▶ [GIVEN EXERCISE] Pick out each line with the word "holes" from the material that follows.

▶ [INFORMATION SHOWN]
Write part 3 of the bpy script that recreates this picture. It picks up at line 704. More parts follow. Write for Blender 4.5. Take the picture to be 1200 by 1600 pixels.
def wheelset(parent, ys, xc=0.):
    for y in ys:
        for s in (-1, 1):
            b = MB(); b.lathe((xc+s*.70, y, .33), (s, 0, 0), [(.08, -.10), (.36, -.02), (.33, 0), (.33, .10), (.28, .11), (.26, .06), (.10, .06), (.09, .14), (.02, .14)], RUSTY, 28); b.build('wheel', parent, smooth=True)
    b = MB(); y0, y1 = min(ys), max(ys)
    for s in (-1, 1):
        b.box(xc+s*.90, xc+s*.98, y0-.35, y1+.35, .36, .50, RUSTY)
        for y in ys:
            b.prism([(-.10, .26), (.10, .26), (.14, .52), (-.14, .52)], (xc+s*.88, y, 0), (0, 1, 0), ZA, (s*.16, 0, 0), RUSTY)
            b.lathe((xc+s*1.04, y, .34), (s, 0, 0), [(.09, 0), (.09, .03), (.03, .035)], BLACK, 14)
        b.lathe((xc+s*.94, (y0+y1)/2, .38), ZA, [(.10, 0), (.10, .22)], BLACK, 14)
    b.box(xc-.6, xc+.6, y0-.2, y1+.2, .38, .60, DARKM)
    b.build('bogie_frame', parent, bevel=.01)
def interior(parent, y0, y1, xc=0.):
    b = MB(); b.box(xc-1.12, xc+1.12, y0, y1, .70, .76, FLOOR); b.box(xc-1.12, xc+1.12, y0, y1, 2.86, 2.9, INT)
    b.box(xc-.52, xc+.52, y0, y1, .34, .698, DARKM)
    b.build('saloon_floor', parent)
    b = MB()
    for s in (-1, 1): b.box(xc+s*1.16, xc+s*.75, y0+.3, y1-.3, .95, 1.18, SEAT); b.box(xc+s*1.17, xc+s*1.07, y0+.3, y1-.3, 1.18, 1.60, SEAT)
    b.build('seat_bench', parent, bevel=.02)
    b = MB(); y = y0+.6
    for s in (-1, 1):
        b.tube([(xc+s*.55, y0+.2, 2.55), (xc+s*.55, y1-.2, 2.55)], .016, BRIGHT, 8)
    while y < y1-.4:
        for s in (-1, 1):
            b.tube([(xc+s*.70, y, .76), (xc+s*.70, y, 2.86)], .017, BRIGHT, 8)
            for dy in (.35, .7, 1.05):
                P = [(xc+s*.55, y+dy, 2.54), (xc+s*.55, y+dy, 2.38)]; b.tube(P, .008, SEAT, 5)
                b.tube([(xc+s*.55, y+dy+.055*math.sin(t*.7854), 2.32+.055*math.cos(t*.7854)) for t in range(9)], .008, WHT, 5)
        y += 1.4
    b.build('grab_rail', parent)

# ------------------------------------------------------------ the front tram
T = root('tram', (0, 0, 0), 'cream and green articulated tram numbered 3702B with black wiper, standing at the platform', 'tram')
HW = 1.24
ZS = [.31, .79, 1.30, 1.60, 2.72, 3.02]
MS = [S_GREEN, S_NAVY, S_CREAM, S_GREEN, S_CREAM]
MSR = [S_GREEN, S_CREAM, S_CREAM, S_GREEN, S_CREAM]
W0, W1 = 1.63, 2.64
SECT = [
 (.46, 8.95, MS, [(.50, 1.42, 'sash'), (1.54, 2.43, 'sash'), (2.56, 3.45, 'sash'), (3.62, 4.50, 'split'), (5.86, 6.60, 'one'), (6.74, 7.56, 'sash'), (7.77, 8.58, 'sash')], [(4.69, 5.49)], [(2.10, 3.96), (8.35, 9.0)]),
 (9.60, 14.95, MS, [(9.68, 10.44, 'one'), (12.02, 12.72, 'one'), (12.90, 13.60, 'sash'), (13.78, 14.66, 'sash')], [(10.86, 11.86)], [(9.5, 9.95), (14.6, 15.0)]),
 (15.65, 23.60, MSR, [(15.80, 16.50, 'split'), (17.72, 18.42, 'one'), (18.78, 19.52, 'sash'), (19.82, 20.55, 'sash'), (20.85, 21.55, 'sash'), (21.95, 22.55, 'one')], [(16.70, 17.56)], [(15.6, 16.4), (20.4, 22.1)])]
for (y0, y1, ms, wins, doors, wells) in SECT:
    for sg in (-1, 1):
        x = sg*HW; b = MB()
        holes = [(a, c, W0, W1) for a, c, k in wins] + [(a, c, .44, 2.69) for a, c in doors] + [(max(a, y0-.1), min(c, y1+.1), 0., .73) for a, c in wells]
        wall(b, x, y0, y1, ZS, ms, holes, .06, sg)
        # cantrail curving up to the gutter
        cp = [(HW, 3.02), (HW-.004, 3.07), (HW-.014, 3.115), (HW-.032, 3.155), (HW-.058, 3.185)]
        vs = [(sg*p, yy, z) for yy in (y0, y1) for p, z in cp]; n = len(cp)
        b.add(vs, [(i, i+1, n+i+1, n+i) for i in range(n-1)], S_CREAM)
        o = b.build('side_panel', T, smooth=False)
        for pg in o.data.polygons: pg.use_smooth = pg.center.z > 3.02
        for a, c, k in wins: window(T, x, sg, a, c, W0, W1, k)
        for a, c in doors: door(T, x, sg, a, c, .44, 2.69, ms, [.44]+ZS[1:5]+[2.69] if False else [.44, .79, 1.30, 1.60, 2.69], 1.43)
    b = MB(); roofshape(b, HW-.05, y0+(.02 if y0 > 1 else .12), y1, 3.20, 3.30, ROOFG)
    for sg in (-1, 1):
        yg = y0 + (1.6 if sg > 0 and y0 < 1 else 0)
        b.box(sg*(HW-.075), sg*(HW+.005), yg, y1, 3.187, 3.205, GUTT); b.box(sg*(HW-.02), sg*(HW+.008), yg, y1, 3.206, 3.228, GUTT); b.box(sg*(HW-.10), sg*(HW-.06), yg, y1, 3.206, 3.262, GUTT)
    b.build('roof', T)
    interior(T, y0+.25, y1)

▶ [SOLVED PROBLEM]
        holes = [(a, c, W0, W1) for a, c, k in wins] + [(a, c, .44, 2.69) for a, c in doors] + [(max(a, y0-.1), min(c, y1+.1), 0., .73) for a, c in wells]
        wall(b, x, y0, y1, ZS, ms, holes, .06, sg)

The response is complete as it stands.